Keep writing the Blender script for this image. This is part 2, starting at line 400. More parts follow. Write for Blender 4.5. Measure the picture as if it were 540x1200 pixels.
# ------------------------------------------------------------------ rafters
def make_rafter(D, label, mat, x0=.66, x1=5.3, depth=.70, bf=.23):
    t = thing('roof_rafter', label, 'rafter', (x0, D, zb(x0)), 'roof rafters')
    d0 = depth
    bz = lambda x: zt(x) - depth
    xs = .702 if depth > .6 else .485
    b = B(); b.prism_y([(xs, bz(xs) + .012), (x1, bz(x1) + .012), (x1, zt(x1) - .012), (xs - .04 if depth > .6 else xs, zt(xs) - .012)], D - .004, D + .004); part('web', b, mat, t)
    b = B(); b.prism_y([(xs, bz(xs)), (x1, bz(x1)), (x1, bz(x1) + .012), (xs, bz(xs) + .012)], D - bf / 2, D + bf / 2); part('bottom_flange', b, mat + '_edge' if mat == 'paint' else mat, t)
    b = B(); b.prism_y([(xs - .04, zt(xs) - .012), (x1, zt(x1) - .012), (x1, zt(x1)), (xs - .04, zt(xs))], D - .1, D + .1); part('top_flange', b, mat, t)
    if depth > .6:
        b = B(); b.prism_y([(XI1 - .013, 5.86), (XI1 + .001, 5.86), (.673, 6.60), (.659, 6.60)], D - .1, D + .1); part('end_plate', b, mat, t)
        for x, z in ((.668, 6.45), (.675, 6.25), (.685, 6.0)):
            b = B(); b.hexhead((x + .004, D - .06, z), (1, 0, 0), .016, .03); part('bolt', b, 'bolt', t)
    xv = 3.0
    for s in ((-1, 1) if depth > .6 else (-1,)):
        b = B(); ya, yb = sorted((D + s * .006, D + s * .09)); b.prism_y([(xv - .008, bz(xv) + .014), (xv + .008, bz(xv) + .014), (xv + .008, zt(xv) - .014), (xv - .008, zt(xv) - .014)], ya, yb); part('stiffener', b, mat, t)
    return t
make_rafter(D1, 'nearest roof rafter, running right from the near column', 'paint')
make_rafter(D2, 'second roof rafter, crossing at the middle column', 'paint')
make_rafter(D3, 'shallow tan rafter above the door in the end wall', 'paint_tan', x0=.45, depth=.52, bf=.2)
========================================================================
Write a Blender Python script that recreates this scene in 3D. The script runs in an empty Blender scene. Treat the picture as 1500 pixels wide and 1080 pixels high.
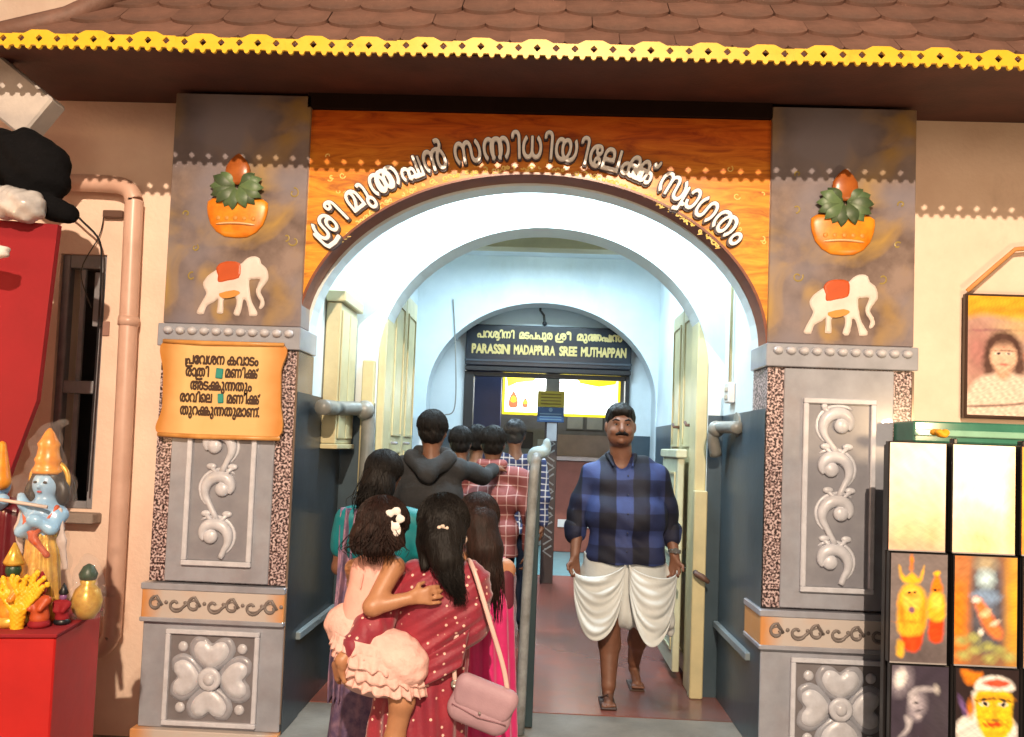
========================================================================
PROBLEM TO SOLVE: Take the lines from the line with "Keep writing the" through the line with "make_rafter(D3, 'shallow tan", both ends included, and give them again exactly, with nothing else.

COMPLETE ANSWER:
Keep writing the Blender script for this image. This is part 2, starting at line 400. More parts follow. Write for Blender 4.5. Measure the picture as if it were 540x1200 pixels.
# ------------------------------------------------------------------ rafters
def make_rafter(D, label, mat, x0=.66, x1=5.3, depth=.70, bf=.23):
    t = thing('roof_rafter', label, 'rafter', (x0, D, zb(x0)), 'roof rafters')
    d0 = depth
    bz = lambda x: zt(x) - depth
    xs = .702 if depth > .6 else .485
    b = B(); b.prism_y([(xs, bz(xs) + .012), (x1, bz(x1) + .012), (x1, zt(x1) - .012), (xs - .04 if depth > .6 else xs, zt(xs) - .012)], D - .004, D + .004); part('web', b, mat, t)
    b = B(); b.prism_y([(xs, bz(xs)), (x1, bz(x1)), (x1, bz(x1) + .012), (xs, bz(xs) + .012)], D - bf / 2, D + bf / 2); part('bottom_flange', b, mat + '_edge' if mat == 'paint' else mat, t)
    b = B(); b.prism_y([(xs - .04, zt(xs) - .012), (x1, zt(x1) - .012), (x1, zt(x1)), (xs - .04, zt(xs))], D - .1, D + .1); part('top_flange', b, mat, t)
    if depth > .6:
        b = B(); b.prism_y([(XI1 - .013, 5.86), (XI1 + .001, 5.86), (.673, 6.60), (.659, 6.60)], D - .1, D + .1); part('end_plate', b, mat, t)
        for x, z in ((.668, 6.45), (.675, 6.25), (.685, 6.0)):
            b = B(); b.hexhead((x + .004, D - .06, z), (1, 0, 0), .016, .03); part('bolt', b, 'bolt', t)
    xv = 3.0
    for s in ((-1, 1) if depth > .6 else (-1,)):
        b = B(); ya, yb = sorted((D + s * .006, D + s * .09)); b.prism_y([(xv - .008, bz(xv) + .014), (xv + .008, bz(xv) + .014), (xv + .008, zt(xv) - .014), (xv - .008, zt(xv) - .014)], ya, yb); part('stiffener', b, mat, t)
    return t
make_rafter(D1, 'nearest roof rafter, running right from the near column', 'paint')
make_rafter(D2, 'second roof rafter, crossing at the middle column', 'paint')
make_rafter(D3, 'shallow tan rafter above the door in the end wall', 'paint_tan', x0=.45, depth=.52, bf=.2)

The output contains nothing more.